→ **Exercise directions**: Do not include the pictures; repeat the rest of the data exactly.
--- start of Available data ---
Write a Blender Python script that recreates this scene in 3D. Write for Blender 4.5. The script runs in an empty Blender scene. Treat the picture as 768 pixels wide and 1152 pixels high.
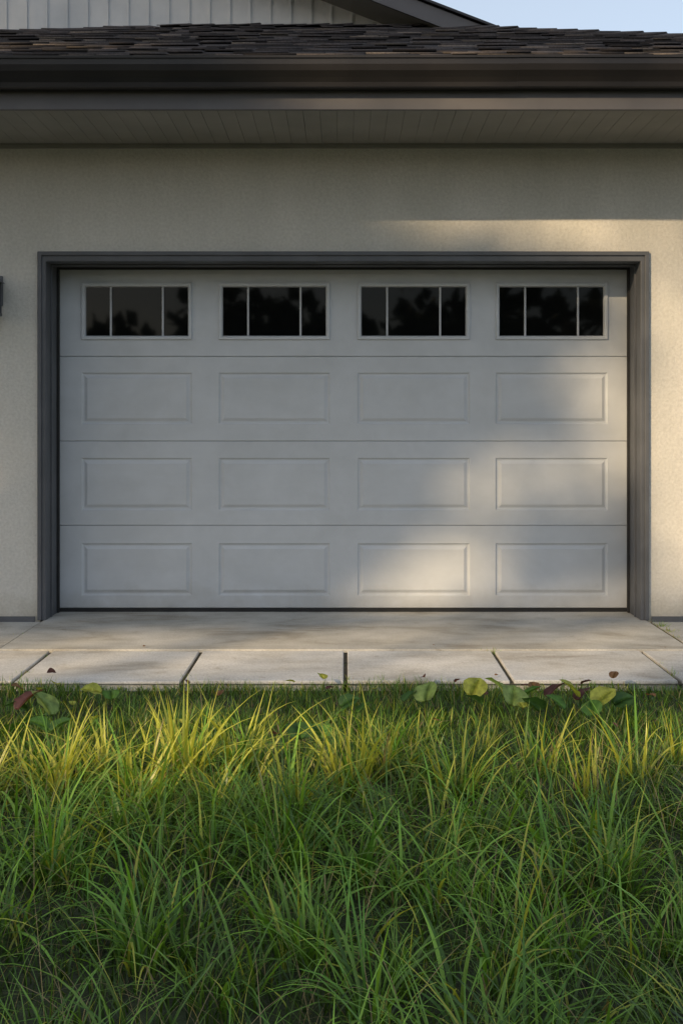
import bpy, math, random
import numpy as np
from mathutils import Vector
random.seed(7); rng=np.random.default_rng(11)
scene=bpy.context.scene
scene.view_settings.view_transform='Standard'
try: scene.view_settings.look='None'
except Exception: pass
scene.view_settings.exposure=0

# ---------------------------------------------------------------- sun / sky
AZ=math.radians(40); EL=math.radians(23.5)
S=Vector((-math.sin(AZ)*math.cos(EL),-math.cos(AZ)*math.cos(EL),math.sin(EL)))
w=bpy.data.worlds.new("World"); scene.world=w; w.use_nodes=True
nt=w.node_tree; bg=nt.nodes['Background']
sk=nt.nodes.new('ShaderNodeTexSky'); sk.sky_type='NISHITA'; sk.sun_disc=False
sk.sun_elevation=EL; sk.sun_rotation=math.radians(220); sk.dust_density=1.6; sk.air_density=1.0; sk.ozone_density=1.0
hz=nt.nodes.new('ShaderNodeMix'); hz.data_type='RGBA'; hz.inputs[0].default_value=.5; hz.inputs[7].default_value=(3.9,4.1,4.3,1)
nt.links.new(sk.outputs[0],hz.inputs[6]); nt.links.new(hz.outputs[2],bg.inputs[0]); bg.inputs[1].default_value=0.205
sd=bpy.data.lights.new("sun",'SUN'); sd.energy=5.0; sd.angle=math.radians(0.8); sd.color=(1.0,0.75,0.45)
so=bpy.data.objects.new("sun",sd); scene.collection.objects.link(so)
so.rotation_euler=(-S).to_track_quat('-Z','Y').to_euler(); so.location=S*40

# ---------------------------------------------------------------- camera
cd=bpy.data.cameras.new("camera"); cam=bpy.data.objects.new("camera",cd); scene.collection.objects.link(cam)
cam.location=(0,-7,1.15); cam.rotation_euler=(math.radians(90),0,0)
cd.sensor_fit='VERTICAL'; cd.sensor_height=36; cd.lens=39.6; cd.shift_y=-96/1152; cd.shift_x=-2/1152
cd.clip_start=0.05; cd.clip_end=1000
scene.camera=cam

# ---------------------------------------------------------------- materials
def new_mat(name):
    m=bpy.data.materials.new(name); m.use_nodes=True
    n=m.node_tree.nodes; l=m.node_tree.links
    return m,n,l,n['Principled BSDF']
def noise(n,l,scale,detail=4,rough=0.6,vec=None,dist=0):
    t=n.new('ShaderNodeTexNoise'); t.inputs['Scale'].default_value=scale
    t.inputs['Detail'].default_value=detail; t.inputs['Roughness'].default_value=rough
    t.inputs['Distortion'].default_value=dist
    if vec: l.new(vec,t.inputs['Vector'])
    return t
def coords(n,l,scale=(1,1,1)):
    g=n.new('ShaderNodeNewGeometry'); mp=n.new('ShaderNodeMapping'); mp.inputs['Scale'].default_value=scale
    l.new(g.outputs['Position'],mp.inputs['Vector']); return mp.outputs[0]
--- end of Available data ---
→ **Task answer**:
Write a Blender Python script that recreates this scene in 3D. Write for Blender 4.5. The script runs in an empty Blender scene. Treat the picture as 768 pixels wide and 1152 pixels high.
import bpy, math, random
import numpy as np
from mathutils import Vector
random.seed(7); rng=np.random.default_rng(11)
scene=bpy.context.scene
scene.view_settings.view_transform='Standard'
try: scene.view_settings.look='None'
except Exception: pass
scene.view_settings.exposure=0

# ---------------------------------------------------------------- sun / sky
AZ=math.radians(40); EL=math.radians(23.5)
S=Vector((-math.sin(AZ)*math.cos(EL),-math.cos(AZ)*math.cos(EL),math.sin(EL)))
w=bpy.data.worlds.new("World"); scene.world=w; w.use_nodes=True
nt=w.node_tree; bg=nt.nodes['Background']
sk=nt.nodes.new('ShaderNodeTexSky'); sk.sky_type='NISHITA'; sk.sun_disc=False
sk.sun_elevation=EL; sk.sun_rotation=math.radians(220); sk.dust_density=1.6; sk.air_density=1.0; sk.ozone_density=1.0
hz=nt.nodes.new('ShaderNodeMix'); hz.data_type='RGBA'; hz.inputs[0].default_value=.5; hz.inputs[7].default_value=(3.9,4.1,4.3,1)
nt.links.new(sk.outputs[0],hz.inputs[6]); nt.links.new(hz.outputs[2],bg.inputs[0]); bg.inputs[1].default_value=0.205
sd=bpy.data.lights.new("sun",'SUN'); sd.energy=5.0; sd.angle=math.radians(0.8); sd.color=(1.0,0.75,0.45)
so=bpy.data.objects.new("sun",sd); scene.collection.objects.link(so)
so.rotation_euler=(-S).to_track_quat('-Z','Y').to_euler(); so.location=S*40

# ---------------------------------------------------------------- camera
cd=bpy.data.cameras.new("camera"); cam=bpy.data.objects.new("camera",cd); scene.collection.objects.link(cam)
cam.location=(0,-7,1.15); cam.rotation_euler=(math.radians(90),0,0)
cd.sensor_fit='VERTICAL'; cd.sensor_height=36; cd.lens=39.6; cd.shift_y=-96/1152; cd.shift_x=-2/1152
cd.clip_start=0.05; cd.clip_end=1000
scene.camera=cam

# ---------------------------------------------------------------- materials
def new_mat(name):
    m=bpy.data.materials.new(name); m.use_nodes=True
    n=m.node_tree.nodes; l=m.node_tree.links
    return m,n,l,n['Principled BSDF']
def noise(n,l,scale,detail=4,rough=0.6,vec=None,dist=0):
    t=n.new('ShaderNodeTexNoise'); t.inputs['Scale'].default_value=scale
    t.inputs['Detail'].default_value=detail; t.inputs['Roughness'].default_value=rough
    t.inputs['Distortion'].default_value=dist
    if vec: l.new(vec,t.inputs['Vector'])
    return t
def coords(n,l,scale=(1,1,1)):
    g=n.new('ShaderNodeNewGeometry'); mp=n.new('ShaderNodeMapping'); mp.inputs['Scale'].default_value=scale
    l.new(g.outputs['Position'],mp.inputs['Vector']); return mp.outputs[0]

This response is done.